Wisconsin running back Melvin Gordon’s return powers excitement

Madison , Wis. — The recent controversy over who would start at quarterback for Wisconsin may have captured public attention, but the most important decision for the Badgers may have come way back in December.

That’s when standout running back Melvin Gordon announced he would return to Wisconsin for his junior season instead of opting for the NFL.

As such, the task facing the LSU defense on Saturday night will be containing the 6-foot-1, 213-pound speedster when the Tigers face Wisconsin in the season opener at NRG Stadium in Houston. The Badgers, 9-4 last season, have won 16 consecutive season openers dating to 1998.

“It’s going to be challenging. LSU is a great team,” said Gordon, who enters the 2014 season as the nation’s active career leader in rushing average at 8.1 yards per carry. “Everyone knows them around the nation. They always play hard, physical. They’re athletic. They’re not only strong, they’re fast as well. So, you probably won’t outrun too many people. You have to play ball. It’ll be a tough, physical game, but I think we’re ready. I’m excited to watch them and play against those guys.”

Last season, Gordon led the Badgers with 1,609 yards rushing, despite splitting time with James White, a fourth-round pick by the New England Patriots after running for 1,444 yards.

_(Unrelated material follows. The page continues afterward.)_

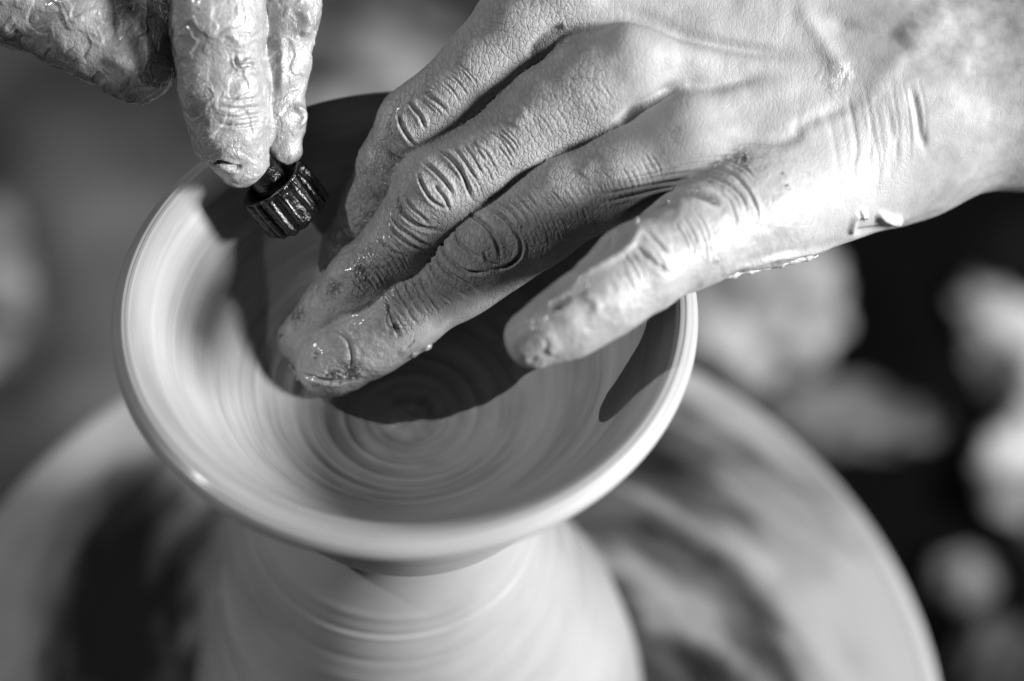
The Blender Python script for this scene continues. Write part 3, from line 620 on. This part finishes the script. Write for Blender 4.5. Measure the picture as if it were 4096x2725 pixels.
# ------------------------------------------------------------------ ribbed black tool
tool_m = N("black_rubber"); n_ = tool_m.noise(tool_m.obj(), 700, 4, .6)
tool_m.set('Base Color', tool_m.ramp(n_, (.5, .003), (.74, .01), (.9, .14))); tool_m.set('Roughness', .22); tool_m.set('Specular IOR Level', .7); tool_m.set('Normal', tool_m.bump(n_, .7, .0006))
A0, A1 = P(624, 418, -1.75), P(696, 505, -2.35)         # axis, top to bottom
ax = (A1 - A0) / np.linalg.norm(A1 - A0); tl = 1.25
e1 = np.cross(ax, [0, 0, 1.]); e1 /= np.linalg.norm(e1); e2 = np.cross(ax, e1)
tool = empty("ribbed_tool", c2w(A0), "short black ribbed cap-like tool held between the fingers of the left hand over the bowl", "tool")
def tube(rings, ns=48, close=True):
    t = np.arange(ns) / ns * 2 * np.pi; V = []
    for (s, r) in rings: V.append(A0 + ax * s + r * (np.cos(t)[:, None] * e1 + np.sin(t)[:, None] * e2))
    V = np.concatenate(V); n = len(rings); i, j = np.meshgrid(np.arange(n - 1), np.arange(ns), indexing='ij'); j2 = (j + 1) % ns
    return V, np.stack([i * ns + j, i * ns + j2, (i + 1) * ns + j2, (i + 1) * ns + j], -1).reshape(-1, 4)
R0 = .93
def rough_up(V): return V + (.035 * fbm(V * 4, 3))[:, None] * ax + (.02 * fbm(V * 6 + 3, 2))[:, None] * e1
V, F = tube([(.35, .02), (.35, R0 * .72), (.02, R0 * .80), (0, R0 * .86), (.03, R0 * .93), (.1, R0 * .88), (1.1, R0 * .87), (1.2, R0 * .88), (1.24, R0 * .78), (1.2, .02)])
link("cap_body", mesh("cap_body", c2w(rough_up(V)) * CM, F), tool_m.m, tool)
V, F = tube([(-1.1, .02), (-1.1, .42), (.1, .46), (.34, .5)], 24)
link("tool_stem", mesh("tool_stem", c2w(V) * CM, F), tool_m.m, tool)
nr = 14; rb = None
for k in range(nr):
    a = (k + .5) / nr * 2 * np.pi; rd = math.cos(a) * e1 + math.sin(a) * e2; tg = np.cross(ax, rd)
    jit = np.random.RandomState(k).normal(size=6); V = []
    for s, hh in ((.03, .01), (.1, .10), (.4, .125), (.8, .12), (1.12, .10), (1.2, .0)):
        c = A0 + ax * (s + .02 * jit[0]) + rd * (R0 * .90) + tg * (.02 * jit[1] * (1 + s))
        for x_, y_ in ((-.11, -.03), (-.075, hh * .8), (0, hh), (.075, hh * .8), (.11, -.03)): V.append(c + tg * x_ + rd * (y_ + .012 * jit[2]))
    V = rough_up(np.array(V)); F = []
    for i in range(5):
        for j in range(4): F.append((i * 5 + j, i * 5 + j + 1, (i + 1) * 5 + j + 1, (i + 1) * 5 + j))
    link("rib", mesh("rib", c2w(V) * CM, np.array(F)), tool_m.m, tool)
print("script", round(time.time() - T0, 1))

The duo’s combined 3,053 yards set an FBS single-season record for rushing yards by a pair of teammates, and also generated a widely watched video of their touchdown celebration.

Gordon, a Heisman Trophy candidate, rushed for at least 140 yards in eight of Wisconsin’s 13 games last season, with three runs of 70 yards or longer.

Gordon burst on the scene as a redshirt freshman in 2012 as the No. 3 back behind White and starter Montee Ball, now the projected starter for the Denver Broncos. With Ball carrying 356 times for 1,830 yards and 22 touchdowns, and White adding 806 yards on 125 attempts, Gordon’s attempts were limited. But he made the most of his 62 carries that season, gaining 621 yards for an eye-opening 10.0 yards per carry.

Although junior dual-threat quarterback Tanner McEvoy appears to have wrestled the starting job away from incumbent drop-back passer Joel Stave, Gordon will be the focal point for Wisconsin’s traditional ground-oriented offense.

“We want to run the ball first,” second-year Wisconsin coach Gary Andersen said. “We want to take some shots with our play action. Our goal is to obviously be a physical, power football team that gets in the fourth quarter and ultimately tries to wear people down and ground it, pound it. That will never change.”

In addition to moving the ball in large chunks, Gordon also protects it. He has not lost a fumble in 288 rushing attempts. The only lost fumble in his career came on a lateral play in Wisconsin’s 34-24 loss to South Carolina in the 2014 Capital One Bowl.

Moving up to the No. 2 spot to spell Gordon is 5-11, 217-pound sophomore Corey Clement, who rushed for 547 yards and seven touchdowns last season, averaging 8.2 yards on 67 carries.

“Corey will be ready,” Gordon said. “Corey works extremely hard. ... His time is here, and I really do feel he’s going to explode on the scene. I’m excited. He’s going to push me.”

Taiwan Deal, a 6-0, 216-pound true freshman, appears to have the inside track on the No. 3 spot. Junior Derek Watt, brother of Houston Texans defensive end J.J. Watt, is the starting fullback.

To pave the way, Wisconsin returns all but one starter on the offensive line, including 6-8, 333-pound right tackle Rob Havenstein, a second-team All-Big Ten choice last season.

The Badgers hope to get the ball to their playmakers more out in space. During a scrimmage earlier this month, the more mobile McEvoy ran a couple of option plays, the offense Gordon said he operated out of in high school, where he rushed 2,009 yards and 38 touchdowns as a senior.

One area where Gordon hopes to be more of a factor is as a pass-catcher. Last season, he caught just one pass for 5 yards.

“That’s been my goal: to be a more complete back,” Gordon said. “To me, you can never be too good at something. You’ve got to work on everything.”

During fall camp, Andersen was taken by surprise when asked where on his list of priorities was a potential Heisman Trophy for Gordon.

“Wow. I’ve never thought of that as being a priority for me, but it sure would be a tremendous accomplishment for a young man,” Andersen said. “And, to be involved – the great pass rushers, as a D-Line coach, you don’t make great pass rushers. Heisman Trophy winners? You don’t make Heisman Trophy winners. It would sure be fun to be part of it one day in your career, and I think any coach would say that.”

“At the end, we just want what’s best for Melvin and whatever path that takes him down, hopefully we’ll get a team around him that can support him because he’s had a tremendous camp. You can see how that kid practices. It’s not hard to fall in love with the way he practices, his work habits, his leadership.”